E quem nos garante que o que a mídia mostra é verdadeiro?

Exatamente. Quando temos o hábito de pensar, nos perguntamos isso. Quando não temos, nos contentamos com a imagem e com o slogan, e entramos para o imenso rebanho dos conformistas. Isso pode dar a impressão de que sou contra a imagem, o que não é verdade. Estou sim contra as atitudes acríticas, contra o olhar abobalhado.

Que mais você aconselha para ensinar a pensar aos meninos e aos jovens, aos filhos e aos alunos?

Despertar neles o amor por ler, e não apenas ver imagens. Não se trata – insisto – de renunciar às imagens, mas de fomentar o gosto pela leitura. É preciso voltar aos clássicos da literatura, e para isso não é necessário ter quarenta anos. Os jovens, que tem uma sensibilidade muito aguçada, são os que podem captar de modo mais veemente os valores humanos que há nos clássicos. O problema está em o texto literário ser ás vezes estranho ou pouco compreensível, afugentando os jovens leitores. Mas essa é precisamente a tarefa a realizar: fazer a aproximação entre os mundos dos clássicos e o nosso mundo. Não é difícil.

Depois, é preciso ensinar a não-conformidade com explicações convencionais ou com chavões. Nisso a linguagem tem boa parte da culpa. Quando se lê pouco e se pensa pouco também se fala mal, com escasso número de palavras. Quando falta vocabulário, as explicações se tornam pobres; tudo é "falô", "só", "massa", "disse"... São modas ou modos de falar, mas podem esconder um universo mental estreito, reduzido a quatro adjetivos vazios. É preciso enriquecer a linguagem, é preciso fomentar o diálogo, o exercício mental de raciocinar, de defender uma causa, de ter argumentos para as próprias decisões, e de não fazer apenas o que os outros fazem.
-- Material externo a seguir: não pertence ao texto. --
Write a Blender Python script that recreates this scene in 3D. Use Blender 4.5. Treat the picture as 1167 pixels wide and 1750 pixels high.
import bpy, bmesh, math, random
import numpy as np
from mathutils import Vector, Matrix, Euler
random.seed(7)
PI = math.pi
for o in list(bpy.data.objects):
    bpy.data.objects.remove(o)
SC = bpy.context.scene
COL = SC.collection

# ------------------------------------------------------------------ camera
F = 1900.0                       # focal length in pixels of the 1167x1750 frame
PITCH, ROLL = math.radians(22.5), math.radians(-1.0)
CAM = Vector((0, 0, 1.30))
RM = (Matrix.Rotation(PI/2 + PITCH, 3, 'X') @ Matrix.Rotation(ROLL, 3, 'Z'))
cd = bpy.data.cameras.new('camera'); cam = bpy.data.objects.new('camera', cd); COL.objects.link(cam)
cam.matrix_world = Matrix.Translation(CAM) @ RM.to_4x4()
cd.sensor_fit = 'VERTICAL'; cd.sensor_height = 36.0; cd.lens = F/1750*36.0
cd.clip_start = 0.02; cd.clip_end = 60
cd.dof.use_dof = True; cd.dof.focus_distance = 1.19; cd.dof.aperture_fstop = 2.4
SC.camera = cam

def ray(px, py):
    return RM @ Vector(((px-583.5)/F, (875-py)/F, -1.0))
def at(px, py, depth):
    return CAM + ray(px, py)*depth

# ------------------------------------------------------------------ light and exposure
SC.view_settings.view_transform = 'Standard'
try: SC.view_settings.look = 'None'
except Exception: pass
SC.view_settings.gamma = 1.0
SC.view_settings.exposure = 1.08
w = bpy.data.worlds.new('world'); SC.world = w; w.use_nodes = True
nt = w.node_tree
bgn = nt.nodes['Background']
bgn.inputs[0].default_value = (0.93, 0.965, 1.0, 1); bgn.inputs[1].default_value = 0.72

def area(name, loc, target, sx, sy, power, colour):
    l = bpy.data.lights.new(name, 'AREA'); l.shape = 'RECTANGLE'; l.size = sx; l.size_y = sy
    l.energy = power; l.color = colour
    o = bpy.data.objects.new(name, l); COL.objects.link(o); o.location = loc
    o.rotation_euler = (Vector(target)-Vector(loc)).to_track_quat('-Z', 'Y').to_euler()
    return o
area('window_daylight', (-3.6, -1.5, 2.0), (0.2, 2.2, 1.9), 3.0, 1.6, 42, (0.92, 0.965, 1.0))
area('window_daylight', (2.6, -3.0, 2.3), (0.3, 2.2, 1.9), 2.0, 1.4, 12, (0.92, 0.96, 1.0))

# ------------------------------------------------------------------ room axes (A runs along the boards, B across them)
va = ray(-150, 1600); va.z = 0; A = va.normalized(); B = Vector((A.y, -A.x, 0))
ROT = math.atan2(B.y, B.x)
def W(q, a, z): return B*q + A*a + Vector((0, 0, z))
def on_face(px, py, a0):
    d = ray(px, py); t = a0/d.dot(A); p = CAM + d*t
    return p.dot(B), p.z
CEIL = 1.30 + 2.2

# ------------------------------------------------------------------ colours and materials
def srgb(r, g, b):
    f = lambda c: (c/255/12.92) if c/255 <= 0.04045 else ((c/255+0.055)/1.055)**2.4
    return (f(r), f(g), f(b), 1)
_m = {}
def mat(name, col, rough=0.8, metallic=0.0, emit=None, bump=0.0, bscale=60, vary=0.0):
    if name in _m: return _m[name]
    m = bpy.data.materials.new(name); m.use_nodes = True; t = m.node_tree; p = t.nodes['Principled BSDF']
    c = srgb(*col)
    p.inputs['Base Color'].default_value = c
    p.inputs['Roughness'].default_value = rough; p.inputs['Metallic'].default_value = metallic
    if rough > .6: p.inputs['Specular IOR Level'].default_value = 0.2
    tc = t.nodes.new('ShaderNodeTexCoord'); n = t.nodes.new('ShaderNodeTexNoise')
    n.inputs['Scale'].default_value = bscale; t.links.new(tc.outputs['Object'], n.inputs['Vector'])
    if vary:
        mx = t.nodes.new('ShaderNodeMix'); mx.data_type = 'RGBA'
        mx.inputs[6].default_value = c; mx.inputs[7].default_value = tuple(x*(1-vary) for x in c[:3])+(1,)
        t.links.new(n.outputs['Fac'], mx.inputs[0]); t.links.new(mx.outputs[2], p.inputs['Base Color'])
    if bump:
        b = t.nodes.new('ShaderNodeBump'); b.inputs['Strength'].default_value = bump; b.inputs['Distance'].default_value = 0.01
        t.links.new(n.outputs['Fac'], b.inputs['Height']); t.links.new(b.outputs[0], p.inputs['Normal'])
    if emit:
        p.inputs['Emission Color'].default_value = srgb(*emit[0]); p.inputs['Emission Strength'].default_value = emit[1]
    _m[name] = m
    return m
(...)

A conversa, a tertúlia, o debate sereno sobre um tema de interesse, são exercícios que se podem fazer de alguma forma em família, e estimulam o raciocínio, a capacidade racional do homem.

Há uma agressividade contra essa capacidade de pensar: é a aceleração, a pressa, o mundo audiovisual, as modas, a má persuasão publicitária... Tudo isso pôe em perigo a faculdade que tem o homem de reger-se por seu pensamento, que é sua mais alta capacidade, aquilo que ele tem de melhor, que nunca se esgota nem enfastia. Sempre se pode continuar pensando e descobrindo novas verdades.
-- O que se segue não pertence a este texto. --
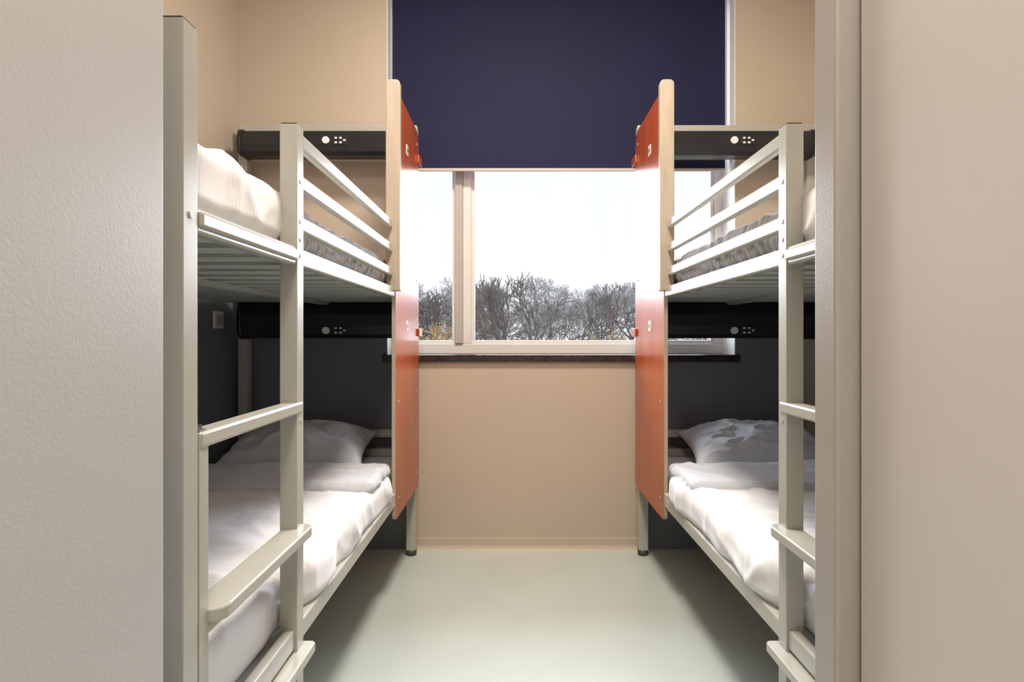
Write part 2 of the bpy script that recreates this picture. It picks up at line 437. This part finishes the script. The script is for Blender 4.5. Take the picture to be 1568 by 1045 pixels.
def forest(name, items, material):
    Vs = []; Fs = []; off = 0
    for (V, Fa), x, y, z, s, rot in items:
        c, sn = math.cos(rot), math.sin(rot)
        W = V.copy()*s; R = W.copy(); R[:, 0] = W[:, 0]*c-W[:, 1]*sn; R[:, 1] = W[:, 0]*sn+W[:, 1]*c
        R += np.array([x, y, z]); Vs.append(R); Fs.append(Fa+off); off += len(V)
    V = np.concatenate(Vs); Fa = np.concatenate(Fs)
    me = bpy.data.meshes.new(name); me.from_pydata(V.tolist(), [], Fa.tolist()); me.materials.append(material)
    o = bpy.data.objects.new(name, me); S.collection.objects.link(o); return o
GZ = -3.2
vars_ = [tree_arrays(10+k, 8.0, levels=6, rmin=.026, thick=.20) for k in range(6)]
fars = [tree_arrays(30+k, 8.0, rmin=.028) for k in range(4)]
rnd = random.Random(7)
items = [(vars_[0], .5, 34, GZ, 1.04, 0.3)]
x = -24
while x < 32:
    y = rnd.uniform(38, 50)
    items.append((vars_[rnd.randrange(6)], x, y, GZ, rnd.uniform(.88, 1.10)*(1+(y-41)*.012), rnd.uniform(0, 6.28)))
    x += rnd.uniform(1.7, 3.0)
forest('bare_tree_row', items, M_bark)
items = []; x = -45
while x < 60:
    y = rnd.uniform(66, 80)
    items.append((fars[rnd.randrange(4)], x, y, GZ, rnd.uniform(1.10, 1.5), rnd.uniform(0, 6.28)))
    x += rnd.uniform(1.2, 2.4)
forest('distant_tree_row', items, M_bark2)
bv = [tree_arrays(50+k, 3.8, 6, .7, .05, rmin=.018) for k in range(3)]
items = []
for x in (-6.4, -5.6, -4.7, -4.2, 3.6, 5.4, 8.5, 10.4, -9.5, -12.0, 13.0):
    items.append((bv[rnd.randrange(3)], x, rnd.uniform(28.5, 30), GZ, rnd.uniform(.98, 1.26)+(.2 if x < -4 else 0), rnd.uniform(0, 6.28)))
forest('shrub_row', items, M_bush)
simple('ground_outside', [(-80, 90, 8, 120, GZ-.3, GZ, M_grass)])

# ------------------------------------------------------------ lights
M_lamp = emis('lamp_diffuser', (1, .93, .84), 6)
def unseen_ceiling_lamp(x, y, power, size=.5, col=(1, .90, .775)):
    L = empty('unseen_ceiling_lamp', (x, y, ZC))
    b = MB(); b.cyl((x, y, ZC), (x, y, ZC-.02), .24, M_white, 40); b.obj('base', L)
    b = MB(); b.cyl((x, y, ZC-.02), (x, y, ZC-.07), .22, M_lamp, 40); b.obj('diffuser', L)
    ld = bpy.data.lights.new('bulb', 'AREA'); ld.shape = 'DISK'; ld.size = size; ld.energy = power; ld.color = col
    o = bpy.data.objects.new('bulb', ld); S.collection.objects.link(o); o.parent = L; o.location = (0, 0, -.08)
unseen_ceiling_lamp(XC, 1.75, 70)
unseen_ceiling_lamp(0, -.55, 42)  # unseen lamp added behind the camera as fill light
sd = bpy.data.lights.new('sky_fill_sun', 'SUN'); sd.energy = 17.0; sd.angle = math.radians(80); sd.color = (.84, .91, 1)  # wide sun lamp added as stand-in for bright sky through the window
so = bpy.data.objects.new('sky_fill_sun', sd); S.collection.objects.link(so)
so.location = (0, 8, 12); so.rotation_euler = Vector((0, -1, -.32)).to_track_quat('-Z', 'Y').to_euler()

w = bpy.data.worlds.new('overcast_sky'); S.world = w; w.use_nodes = True
nt = w.node_tree; bg = nt.nodes['Background']
tc = nt.nodes.new('ShaderNodeTexCoord'); sx = nt.nodes.new('ShaderNodeSeparateXYZ'); rp = nt.nodes.new('ShaderNodeValToRGB')
nt.links.new(tc.outputs['Generated'], sx.inputs[0]); nt.links.new(sx.outputs['Z'], rp.inputs[0]); nt.links.new(rp.outputs[0], bg.inputs[0])
rp.color_ramp.elements[0].color = (.92, .95, 1, 1); rp.color_ramp.elements[1].color = (.80, .88, 1, 1)
bg.inputs[1].default_value = 1.12

cd = bpy.data.cameras.new('camera'); cam = bpy.data.objects.new('camera', cd); S.collection.objects.link(cam)
cam.location = (0, 0, CAMZ); cam.rotation_euler = (math.pi/2, 0, 0)
cd.sensor_width = 36; cd.lens = F/1568*36; cd.shift_x = -5/1568; cd.shift_y = -7.5/1568; cd.clip_start = .02; cd.clip_end = 500
S.camera = cam
S.view_settings.view_transform = 'Standard'
S.view_settings.look = 'None'
S.view_settings.exposure = 0.0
A necessidade de ler é clara. Mas hoje se publica mais do que nunca. Como e o que escolher?

É verdade. Há uma autêntica inflação de publicações, e isso requer um critério de seleção. Precisamos ter em conta que a publicidade engana. Isso significa que sou contra a publicidade? Não. Sou contra os abusos da publicidade, contra seu poder irrestrito. Às vezes, por exemplo, a publicidade nos apresenta um livro como se fosse uma obra prima, quando não é mais que algo de qualidade mediana e discutível. Conseguir uma boa informação bibliográfica é imprescindível para não cometer erros. É preciso ter em conta que o vendedor apresenta seu produto como o melhor do mundo, e que pode não ser assim. Pode haver mais aparência que conteúdo.
O mais prático é buscar aquilo que o tempo se encarregou de consagrar: são as obras que ficam, os clássicos. Mas um clássico não é apenas um autor do século XVII ou XIX. O século XX também está repleto de clássicos de altíssima qualidade. São atualíssimos. São os mestres desta perplexa Humanidade. É preciso redescobri-los.